According to the press release, NDIA will track India’s NIFTY 50 Index, which holds the country’s fifty biggest companies listed on the National Stock Exchange (NSE). It accounts for 13 sectors representing about 66.80% of the free float market capitalization of the stocks listed on the NSE.

Reliance Nippon Asset Management’s ED & CEO, Sundeep Sikka, said his company was delighted to collaborate with ETF Securities to provide advisory services for allowing Australian investors to participate in “the India growth story.”

“RNAM has always been at the forefront of the Indian ETF Industry. It is now the first Indian AMC to partner with an International asset manager to bring investments into India through the ETF route. NDIA will provide Australian investors access to the Nifty 50 Index which has been the torch bearer of Indian equities for the last 25 years and is considered to be ‘the Stock of the Nation,” Sikka said.

“India has been the most dynamic economic growth story globally, but until now, it has been difficult for investors globally to access,” said Kris Walesby, Head of ETF Securities Australia. “This product offers investors the chance to gain exposure to a $US2.6 trillion economy that still has tremendous potential to grow as India reaps the benefits of structural reforms,” Kris Walesby said.

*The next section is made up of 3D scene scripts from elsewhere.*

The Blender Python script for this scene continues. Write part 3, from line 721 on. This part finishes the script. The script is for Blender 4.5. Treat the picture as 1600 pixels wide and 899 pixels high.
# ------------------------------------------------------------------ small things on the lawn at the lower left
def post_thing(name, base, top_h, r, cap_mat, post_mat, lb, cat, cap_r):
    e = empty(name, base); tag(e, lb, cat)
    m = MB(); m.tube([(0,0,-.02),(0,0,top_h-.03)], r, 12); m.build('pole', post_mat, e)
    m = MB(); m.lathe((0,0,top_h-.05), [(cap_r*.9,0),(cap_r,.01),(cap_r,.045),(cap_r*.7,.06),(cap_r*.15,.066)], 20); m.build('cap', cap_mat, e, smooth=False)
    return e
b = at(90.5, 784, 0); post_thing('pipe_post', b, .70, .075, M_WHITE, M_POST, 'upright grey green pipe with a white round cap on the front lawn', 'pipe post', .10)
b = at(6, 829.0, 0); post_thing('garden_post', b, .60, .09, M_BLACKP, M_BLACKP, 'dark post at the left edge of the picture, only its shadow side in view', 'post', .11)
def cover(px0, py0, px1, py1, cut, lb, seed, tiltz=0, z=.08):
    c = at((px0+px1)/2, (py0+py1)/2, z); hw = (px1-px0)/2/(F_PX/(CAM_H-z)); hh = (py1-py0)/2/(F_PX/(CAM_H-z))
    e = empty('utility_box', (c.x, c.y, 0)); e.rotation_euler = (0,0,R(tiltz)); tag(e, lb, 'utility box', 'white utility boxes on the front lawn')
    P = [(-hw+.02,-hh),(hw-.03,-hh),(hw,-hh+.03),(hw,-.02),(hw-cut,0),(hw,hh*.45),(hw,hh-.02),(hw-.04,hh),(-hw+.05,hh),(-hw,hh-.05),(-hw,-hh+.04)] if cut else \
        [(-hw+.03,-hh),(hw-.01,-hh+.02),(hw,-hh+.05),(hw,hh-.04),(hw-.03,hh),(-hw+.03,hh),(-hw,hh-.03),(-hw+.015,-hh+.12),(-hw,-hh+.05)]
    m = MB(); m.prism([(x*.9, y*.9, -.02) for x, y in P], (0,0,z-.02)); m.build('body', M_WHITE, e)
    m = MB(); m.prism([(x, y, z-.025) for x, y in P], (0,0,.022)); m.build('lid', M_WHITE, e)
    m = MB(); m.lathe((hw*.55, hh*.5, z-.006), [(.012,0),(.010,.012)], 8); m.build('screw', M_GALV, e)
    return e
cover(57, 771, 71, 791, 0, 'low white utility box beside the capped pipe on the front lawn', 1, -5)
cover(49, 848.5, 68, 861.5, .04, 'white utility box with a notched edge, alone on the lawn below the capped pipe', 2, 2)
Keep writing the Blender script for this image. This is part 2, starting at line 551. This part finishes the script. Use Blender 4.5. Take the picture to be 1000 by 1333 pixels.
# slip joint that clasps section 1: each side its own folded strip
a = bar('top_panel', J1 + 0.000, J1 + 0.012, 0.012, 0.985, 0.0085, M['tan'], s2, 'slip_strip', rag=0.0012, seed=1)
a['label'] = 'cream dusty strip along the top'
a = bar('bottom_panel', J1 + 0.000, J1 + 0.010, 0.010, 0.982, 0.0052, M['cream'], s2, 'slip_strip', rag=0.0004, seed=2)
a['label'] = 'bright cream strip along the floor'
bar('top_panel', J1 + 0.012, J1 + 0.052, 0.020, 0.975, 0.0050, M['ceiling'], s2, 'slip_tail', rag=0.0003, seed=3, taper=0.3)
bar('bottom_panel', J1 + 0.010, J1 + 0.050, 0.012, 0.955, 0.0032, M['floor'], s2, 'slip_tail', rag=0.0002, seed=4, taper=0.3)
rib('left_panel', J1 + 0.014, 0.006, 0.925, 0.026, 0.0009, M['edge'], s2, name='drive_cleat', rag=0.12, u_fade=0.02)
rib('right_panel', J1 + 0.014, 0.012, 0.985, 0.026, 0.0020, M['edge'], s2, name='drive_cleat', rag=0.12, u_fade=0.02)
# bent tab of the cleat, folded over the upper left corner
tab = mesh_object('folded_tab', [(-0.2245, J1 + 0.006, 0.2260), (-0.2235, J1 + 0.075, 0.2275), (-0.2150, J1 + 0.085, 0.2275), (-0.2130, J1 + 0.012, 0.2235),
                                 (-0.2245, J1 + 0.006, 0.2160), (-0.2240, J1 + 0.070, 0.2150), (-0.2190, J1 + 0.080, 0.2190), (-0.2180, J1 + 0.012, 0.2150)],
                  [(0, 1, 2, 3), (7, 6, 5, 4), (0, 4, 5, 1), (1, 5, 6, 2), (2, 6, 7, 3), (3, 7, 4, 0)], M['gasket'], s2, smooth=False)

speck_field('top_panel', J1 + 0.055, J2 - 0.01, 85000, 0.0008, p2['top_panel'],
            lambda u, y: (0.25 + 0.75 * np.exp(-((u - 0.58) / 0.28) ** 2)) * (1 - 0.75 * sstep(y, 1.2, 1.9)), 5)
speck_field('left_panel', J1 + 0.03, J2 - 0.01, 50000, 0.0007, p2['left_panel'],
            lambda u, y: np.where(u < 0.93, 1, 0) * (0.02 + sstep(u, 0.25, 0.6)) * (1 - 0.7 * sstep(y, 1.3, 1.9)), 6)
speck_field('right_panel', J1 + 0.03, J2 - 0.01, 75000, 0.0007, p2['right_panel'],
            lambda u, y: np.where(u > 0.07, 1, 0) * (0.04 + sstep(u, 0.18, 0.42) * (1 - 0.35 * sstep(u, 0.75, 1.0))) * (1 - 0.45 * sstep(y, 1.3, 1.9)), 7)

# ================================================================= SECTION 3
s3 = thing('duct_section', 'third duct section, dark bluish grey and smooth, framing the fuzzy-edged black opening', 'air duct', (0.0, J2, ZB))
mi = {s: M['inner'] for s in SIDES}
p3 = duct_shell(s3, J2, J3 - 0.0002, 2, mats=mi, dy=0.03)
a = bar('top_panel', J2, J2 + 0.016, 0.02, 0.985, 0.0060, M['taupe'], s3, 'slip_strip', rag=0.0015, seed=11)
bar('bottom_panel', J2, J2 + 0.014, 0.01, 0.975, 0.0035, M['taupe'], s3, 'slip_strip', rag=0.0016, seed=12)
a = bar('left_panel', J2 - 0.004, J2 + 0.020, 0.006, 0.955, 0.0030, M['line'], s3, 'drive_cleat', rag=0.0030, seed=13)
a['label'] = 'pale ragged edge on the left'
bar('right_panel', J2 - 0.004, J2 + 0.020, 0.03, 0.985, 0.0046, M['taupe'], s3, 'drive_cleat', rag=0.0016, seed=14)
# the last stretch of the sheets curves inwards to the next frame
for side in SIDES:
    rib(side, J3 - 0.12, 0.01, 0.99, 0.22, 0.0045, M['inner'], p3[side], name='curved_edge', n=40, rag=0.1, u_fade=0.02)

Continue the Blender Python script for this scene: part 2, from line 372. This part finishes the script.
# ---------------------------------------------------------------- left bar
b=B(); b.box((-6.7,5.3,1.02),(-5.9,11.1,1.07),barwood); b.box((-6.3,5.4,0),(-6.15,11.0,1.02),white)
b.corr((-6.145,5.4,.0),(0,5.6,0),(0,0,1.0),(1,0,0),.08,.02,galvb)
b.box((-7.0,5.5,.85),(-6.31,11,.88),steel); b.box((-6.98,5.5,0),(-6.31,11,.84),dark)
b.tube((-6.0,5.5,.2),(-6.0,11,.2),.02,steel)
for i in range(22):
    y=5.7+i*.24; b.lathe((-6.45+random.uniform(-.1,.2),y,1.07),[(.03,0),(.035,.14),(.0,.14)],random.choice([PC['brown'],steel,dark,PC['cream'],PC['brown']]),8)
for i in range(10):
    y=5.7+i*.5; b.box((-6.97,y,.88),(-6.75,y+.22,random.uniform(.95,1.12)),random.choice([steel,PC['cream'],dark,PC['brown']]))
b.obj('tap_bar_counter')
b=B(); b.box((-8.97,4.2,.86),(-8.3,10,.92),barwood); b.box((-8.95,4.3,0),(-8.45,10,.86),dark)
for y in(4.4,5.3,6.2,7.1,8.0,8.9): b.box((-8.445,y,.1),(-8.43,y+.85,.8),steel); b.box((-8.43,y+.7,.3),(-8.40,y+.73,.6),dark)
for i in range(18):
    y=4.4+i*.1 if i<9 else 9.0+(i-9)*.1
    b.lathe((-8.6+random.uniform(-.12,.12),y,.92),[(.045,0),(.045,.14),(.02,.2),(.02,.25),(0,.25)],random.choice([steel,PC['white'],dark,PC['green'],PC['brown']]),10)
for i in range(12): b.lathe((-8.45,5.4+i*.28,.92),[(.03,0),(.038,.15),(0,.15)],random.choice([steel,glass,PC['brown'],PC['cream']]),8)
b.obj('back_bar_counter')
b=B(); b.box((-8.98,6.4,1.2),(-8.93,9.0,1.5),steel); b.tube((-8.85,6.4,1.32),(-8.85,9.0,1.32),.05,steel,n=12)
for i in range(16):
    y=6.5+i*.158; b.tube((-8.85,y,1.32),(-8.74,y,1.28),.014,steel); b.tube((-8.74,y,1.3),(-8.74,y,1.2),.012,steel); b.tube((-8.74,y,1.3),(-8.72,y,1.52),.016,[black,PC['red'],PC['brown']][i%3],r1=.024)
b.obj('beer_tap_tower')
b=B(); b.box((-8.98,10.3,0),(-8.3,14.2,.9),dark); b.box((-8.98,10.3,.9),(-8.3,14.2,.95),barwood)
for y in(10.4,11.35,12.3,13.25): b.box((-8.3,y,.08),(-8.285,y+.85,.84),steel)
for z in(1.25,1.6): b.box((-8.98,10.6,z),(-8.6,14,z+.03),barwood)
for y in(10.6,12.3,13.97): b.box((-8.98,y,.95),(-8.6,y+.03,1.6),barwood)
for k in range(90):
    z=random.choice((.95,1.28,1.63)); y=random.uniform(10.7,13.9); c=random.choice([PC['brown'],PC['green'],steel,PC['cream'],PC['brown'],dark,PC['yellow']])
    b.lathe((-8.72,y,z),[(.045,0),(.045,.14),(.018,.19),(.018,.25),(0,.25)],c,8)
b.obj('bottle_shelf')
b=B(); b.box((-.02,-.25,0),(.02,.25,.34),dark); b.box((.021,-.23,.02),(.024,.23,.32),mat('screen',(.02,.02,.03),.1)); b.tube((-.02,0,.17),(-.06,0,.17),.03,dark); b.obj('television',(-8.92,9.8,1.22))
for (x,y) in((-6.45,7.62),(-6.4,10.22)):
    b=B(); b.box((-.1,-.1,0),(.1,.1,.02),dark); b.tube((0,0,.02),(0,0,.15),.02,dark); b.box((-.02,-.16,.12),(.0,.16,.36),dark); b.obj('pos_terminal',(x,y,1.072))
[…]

“Political stability may allow the benefits of recent reforms to Goods and Services Tax and bankruptcy laws to continue filtering through in the form of stronger earnings performances by India’s major companies. Another positive is the fact that 60% of India’s GDP is driven by domestic private consumption (compared to 40% in China), effectively insulating the economy against external shocks,” Walesby added.